Insurance for Trust Accounts
To have even more funds FDIC and/or NCUA insured, you can open up formal or informal trust accounts. The FDIC and NCUA call them revocable trust accounts. These are considered a different type of account and are insured separately from all of the above. This is where it can get complex and really exciting. A formal trust account is usually set up with a title such as "Doe Family Trust" or "Joe A. Doe Revocable Living Trust". As a formal trust, it will have trust documents associated with it that are usually drawn up by an attorney and notorized. Generally, these accounts are insured up to $250,000 for each beneficiary. There are a few key things to note.
A formal trust must be titled at the bank correctly. Common naming conventions are to use the words "Family Trust", "Living Trust", or "Revocable Trust". Multiple formal or informal trust accounts with slightly different account titles do not qualify for additional insurance. If the owners and beneficiaries are the same, they are treated the same.
If an owner of the trust passes away, the account has a six-month grace period where insurance coverage is maintained.
If a beneficiary passes away, there is no grace period. For example, the trust has $750,000 with three beneficiaries. It is fully insured. If one of the beneficiaries passes away it is only insured up to $500,000. The account would need to have a new beneficiary added to maintain the $750,000.
The old rules indicated that the beneficiaries had to be qualifying and were defined as a spouse (husband or wife as defined by the FDOMA), child (includes adopted and step-children), grandchild, parent (not in-laws), or sibling. However in September 2008 the FDIC removed this requirement. The main reason was really to simplify things for them. They were beginning to face large bank closures and it just took too much time to try to determine if someone's beneficiaries were qualifying or not.

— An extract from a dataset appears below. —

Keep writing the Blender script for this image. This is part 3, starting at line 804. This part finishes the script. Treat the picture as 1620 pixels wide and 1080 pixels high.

Informal trust accounts are very similar to formal trusts. They are considered the same account type. So if you open an informal trust account that is structured the same as a formal trust, it will not have additional insurance. The key with informal trusts is the titlhng. Here there is a slight nuance between the FDIC (banks) and NCUA (credit unions). The FDIC says the title must contain the words "payable upon death", "in trust for", "as trustee for" or the corresponding abbreviations ("POD", "ITF", "ATF") in addition to the bank's deposit records identifying the beneficiaries. The NCUA says the credit union's deposit account records identifying the beneficiaries is enough. If any of you need a beneficiary, I will gladly volunteer my services.
Here are some examples. A father opens a CD for $250,000 under his name. He also opens a second CD for $750,000 and the CD is titled, "John Smith POD". The second account clearly has three of his children identified as beneficiaries. Many people list the beneficiaries on the title, but depending on the length of the names or the number of them this may not be possible. All $1,000,000 would be insured. If he had more than that he he could open other accounts at another credit union or bank and be completely insured. He would be managing far fewer accounts at less institutions this way.
And a final example. A husband and wife have three children and two grandchildren. They also have saved and saved and saved some more. As a result they have $3MM they want to put into a CD. They also want to transfer both their 401Ks to IRA CDs. Each one is $250,000. That is a total of $3.5MM they need to invest, but they don't want to deal with umpteen different banks. Note: they may want to use a service (hint, hint, wink, wink) at this point. Can it all be insured? Yes, it can. First, the easy accounts. John and Sue each deposit $250,000 into CDs under their own names. Second, they open a joint-account for $250,000. Next, they open up two IRA CDs, each for $250,000. That leaves $1.5MM, piece of cake. This can be handled by a formal trust that is owned by the husband and wife. The trust would name the children and grandchildren as equal beneficiaries. It can also be set-up as a POD account. In this case the CD title would be "John A. Smith and Sue B. Smith POD" and the bank's deposit records would clearly identify the beneficiaries.
Summary
In summary, the FDIC and NCUA insure deposits based on type. Single-tenet accounts are insured up to $250,000. Join-tenet accounts are insured up to $250,000 for each individual in the account title. IRA CDs are insured up to $250,000. Finally, trust accounts are insured up to $250,000 for each beneficiary. Each type is considered separately for insurance purposes. Accounts at multiple banks are separately insured. Remember the $250,000 insurance limit expires 12/31/13 unless Congress extends it or makes it permanent. So watch your maturity dates on those CDs.